Water's Surface
As the tide turned for the second time on 23rd June I was loading up a small cart with what seemed like several tons of equipment: Several specially made wooden frames, plywood boards, cameras, tripods, towels, sponges, buckets, endless plastic bags, a full 20kg bag of casting plaster, and around 10 litres of fresh water. The task ahead seemed pretty herculean, and I’d been up since 4am.
By the time I had dragged that cart from the car park at Wells-next-the-sea, along through the pine forest, up the steep boardwalk over the dunes, and down onto the soft, soft sand by the beach huts, I was regretting the whole idea.
My plan was to take plaster casts from the beach surface at low tide to capture those wonderfully sculpted ripples cut by the surge of receding water. Much of Norfolk’s coastline has been heavily altered over the years: Often this has been in response natural coastal erosion, and in more recent years it has been to accommodate the maintenance and construction vessels of the rapidly expanding wind-farm industry. Inevitably, dredging deeper channels for larger shipping causes further knock-on changes to the movements of sand and silt around the coast. Wells-next-the-sea has seen it’s fair share of these changes over my lifetime alone.
Plaster-of-Paris captures extremely fine detail, so it seemed ironically fitting to take such a perfect, static, and permanent copy of something so transient, fragile, and shifting.
I had done a little theoretical research about how saltwater might alter the curing of Plaster, and it seemed as though it would catalyse (speed) the reaction. Not having tested exactly how much more quickly the plaster would cure, and not wanting to drag the equipment out to the low tide line in vain, I had brought bottles of fresh water.

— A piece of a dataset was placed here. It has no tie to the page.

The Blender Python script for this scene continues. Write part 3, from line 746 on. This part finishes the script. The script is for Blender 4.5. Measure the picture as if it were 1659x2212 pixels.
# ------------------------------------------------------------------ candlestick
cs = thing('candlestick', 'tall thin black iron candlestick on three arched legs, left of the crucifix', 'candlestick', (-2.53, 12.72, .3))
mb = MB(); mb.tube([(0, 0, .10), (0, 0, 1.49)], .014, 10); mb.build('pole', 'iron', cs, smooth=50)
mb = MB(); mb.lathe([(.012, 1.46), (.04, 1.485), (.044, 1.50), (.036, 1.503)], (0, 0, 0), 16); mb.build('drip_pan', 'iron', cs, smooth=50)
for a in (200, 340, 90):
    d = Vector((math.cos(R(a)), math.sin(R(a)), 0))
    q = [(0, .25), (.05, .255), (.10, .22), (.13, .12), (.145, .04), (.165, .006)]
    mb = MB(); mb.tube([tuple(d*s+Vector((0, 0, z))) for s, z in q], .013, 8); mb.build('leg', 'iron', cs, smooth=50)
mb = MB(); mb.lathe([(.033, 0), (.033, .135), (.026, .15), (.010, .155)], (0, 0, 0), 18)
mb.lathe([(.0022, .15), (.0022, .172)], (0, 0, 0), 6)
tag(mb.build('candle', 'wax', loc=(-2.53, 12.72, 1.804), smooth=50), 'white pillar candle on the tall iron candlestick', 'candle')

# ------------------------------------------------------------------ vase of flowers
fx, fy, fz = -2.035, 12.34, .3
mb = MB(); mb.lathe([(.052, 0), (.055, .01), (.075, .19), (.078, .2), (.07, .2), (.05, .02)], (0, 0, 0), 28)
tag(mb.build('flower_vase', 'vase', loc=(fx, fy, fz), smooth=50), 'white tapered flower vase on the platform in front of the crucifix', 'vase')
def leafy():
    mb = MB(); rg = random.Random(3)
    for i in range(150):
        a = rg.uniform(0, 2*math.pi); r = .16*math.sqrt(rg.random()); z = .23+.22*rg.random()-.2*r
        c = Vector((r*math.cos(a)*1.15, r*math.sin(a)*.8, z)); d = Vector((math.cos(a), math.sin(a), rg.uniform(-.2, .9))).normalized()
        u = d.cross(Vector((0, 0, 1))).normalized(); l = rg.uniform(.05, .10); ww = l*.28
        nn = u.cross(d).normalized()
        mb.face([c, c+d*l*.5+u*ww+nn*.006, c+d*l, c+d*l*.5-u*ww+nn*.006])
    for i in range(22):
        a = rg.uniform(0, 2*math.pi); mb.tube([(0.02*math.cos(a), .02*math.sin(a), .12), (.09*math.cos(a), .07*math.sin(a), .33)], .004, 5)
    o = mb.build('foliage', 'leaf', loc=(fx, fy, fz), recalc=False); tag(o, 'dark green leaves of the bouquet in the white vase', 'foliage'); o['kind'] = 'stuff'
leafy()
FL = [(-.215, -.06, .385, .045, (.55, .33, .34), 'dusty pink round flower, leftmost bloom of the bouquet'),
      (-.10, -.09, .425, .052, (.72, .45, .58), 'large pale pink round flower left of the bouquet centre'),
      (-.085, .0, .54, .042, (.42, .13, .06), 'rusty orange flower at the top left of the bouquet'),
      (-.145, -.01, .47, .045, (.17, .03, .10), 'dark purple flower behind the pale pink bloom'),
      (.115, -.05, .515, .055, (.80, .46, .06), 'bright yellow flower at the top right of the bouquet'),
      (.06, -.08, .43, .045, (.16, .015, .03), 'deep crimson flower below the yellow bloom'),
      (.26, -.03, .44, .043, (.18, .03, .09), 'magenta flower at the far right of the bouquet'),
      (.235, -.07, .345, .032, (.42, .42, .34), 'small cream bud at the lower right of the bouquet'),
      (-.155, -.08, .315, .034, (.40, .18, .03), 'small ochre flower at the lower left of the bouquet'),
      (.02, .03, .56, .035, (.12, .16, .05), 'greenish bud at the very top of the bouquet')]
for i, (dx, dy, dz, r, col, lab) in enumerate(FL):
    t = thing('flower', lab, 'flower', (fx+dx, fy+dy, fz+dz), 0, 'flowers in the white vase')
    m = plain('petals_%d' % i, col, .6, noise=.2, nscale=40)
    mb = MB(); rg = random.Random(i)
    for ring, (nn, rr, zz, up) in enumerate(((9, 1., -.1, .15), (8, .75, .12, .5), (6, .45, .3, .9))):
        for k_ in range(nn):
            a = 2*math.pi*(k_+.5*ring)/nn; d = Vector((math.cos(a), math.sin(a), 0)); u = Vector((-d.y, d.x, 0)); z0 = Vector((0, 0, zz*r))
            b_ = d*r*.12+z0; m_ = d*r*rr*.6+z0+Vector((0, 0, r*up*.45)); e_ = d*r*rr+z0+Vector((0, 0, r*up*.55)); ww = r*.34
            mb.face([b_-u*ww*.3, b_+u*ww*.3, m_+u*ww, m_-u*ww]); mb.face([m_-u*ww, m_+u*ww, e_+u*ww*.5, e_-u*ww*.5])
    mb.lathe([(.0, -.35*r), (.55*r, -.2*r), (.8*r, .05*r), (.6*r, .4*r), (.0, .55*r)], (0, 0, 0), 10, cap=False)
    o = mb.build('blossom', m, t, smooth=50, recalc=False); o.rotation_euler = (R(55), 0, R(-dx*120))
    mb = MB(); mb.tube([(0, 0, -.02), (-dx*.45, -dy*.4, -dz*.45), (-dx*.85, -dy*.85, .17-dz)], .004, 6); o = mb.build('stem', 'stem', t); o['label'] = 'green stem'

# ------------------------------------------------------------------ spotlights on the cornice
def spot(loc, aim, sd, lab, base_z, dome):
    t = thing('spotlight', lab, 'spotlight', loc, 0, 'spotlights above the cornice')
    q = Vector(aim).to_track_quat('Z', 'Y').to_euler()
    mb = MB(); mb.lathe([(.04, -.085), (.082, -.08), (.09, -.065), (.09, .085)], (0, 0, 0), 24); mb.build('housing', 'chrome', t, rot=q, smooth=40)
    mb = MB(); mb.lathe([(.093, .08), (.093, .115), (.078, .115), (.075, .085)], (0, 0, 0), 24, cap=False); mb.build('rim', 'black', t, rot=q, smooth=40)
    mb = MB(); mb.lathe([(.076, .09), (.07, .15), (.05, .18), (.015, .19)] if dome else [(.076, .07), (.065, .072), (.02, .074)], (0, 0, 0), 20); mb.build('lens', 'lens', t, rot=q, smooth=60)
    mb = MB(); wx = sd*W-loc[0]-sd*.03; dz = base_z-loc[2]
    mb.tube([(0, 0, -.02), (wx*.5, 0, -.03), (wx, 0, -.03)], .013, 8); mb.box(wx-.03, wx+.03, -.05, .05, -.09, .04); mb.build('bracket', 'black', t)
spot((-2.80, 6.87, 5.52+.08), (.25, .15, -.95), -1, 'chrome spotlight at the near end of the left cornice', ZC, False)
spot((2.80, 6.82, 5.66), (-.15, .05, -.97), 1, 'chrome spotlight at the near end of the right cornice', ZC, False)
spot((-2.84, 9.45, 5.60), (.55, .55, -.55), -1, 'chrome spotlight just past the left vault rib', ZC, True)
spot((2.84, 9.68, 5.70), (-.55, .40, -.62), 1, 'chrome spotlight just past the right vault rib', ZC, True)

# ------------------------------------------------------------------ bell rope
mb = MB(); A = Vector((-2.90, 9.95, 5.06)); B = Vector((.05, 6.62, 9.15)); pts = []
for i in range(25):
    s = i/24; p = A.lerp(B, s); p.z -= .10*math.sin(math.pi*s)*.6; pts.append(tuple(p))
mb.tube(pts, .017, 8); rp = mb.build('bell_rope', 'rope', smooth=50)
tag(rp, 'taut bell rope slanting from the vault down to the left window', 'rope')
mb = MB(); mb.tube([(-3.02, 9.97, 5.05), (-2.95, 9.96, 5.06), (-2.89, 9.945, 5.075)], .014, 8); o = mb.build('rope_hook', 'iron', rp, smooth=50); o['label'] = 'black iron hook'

I had chosen Wells because of the vast sand flats which are exposed at low tide, and because plaster is a liquid before it cures. - Many other beaches have a steeper beach gradient and it would be near impossible to take a good cast of the size I wanted without the resultant slab of plaster being super thick at one end and wafer thin at the other. - The downside of this is that those beautiful textures in the sand were now over a kilometer away through soft deep sand.
The wooden frames I have made to contain each cast are as large as the biggest kiln i have access to. They are proportioned in keeping with the Golden Section, that most sacred of ratios which Mother Nature herself favours. When the wooden frame sits on the sand, it rests on the uppermost peaks of the ripple texture, allowing air (and plaster therefore) to pass through the lower parts of the texture. To overcome this problem, and to allow the plaster slab to be released from the mould, I had carefully cut long strips of thin plastic which I would push down into the damp sand.
I had abandoned the bottled water by the beach-huts, fearing that the weight might finish me off, and deciding to risk using seawater to mix the plaster; and I was glad I did. It turns out that seawater (with a salinity of approximately 3.5%) doesn’t just catalyse the reaction, but also lends the plaster a creamy smooth texture unlike anything I have previously cast with. It was so silky, in fact, that I was able to smooth the back surface with a plastic spatula, to an almost glass-like finish as it was curing. This, if nothing else, seemed sufficiently revelatory, but the casts themselves were the icing on the cake!
Once I got these beauties back to the studio I was able to further clean them, removing the stones and sand, and revealing yet more exquisite detail. The scrap of green seaweed bears a striking similarity to a crumpled plastic bag and this serendipitous ambiguity helps highlight that most ubiquitous of global problems; ocean plastic pollution.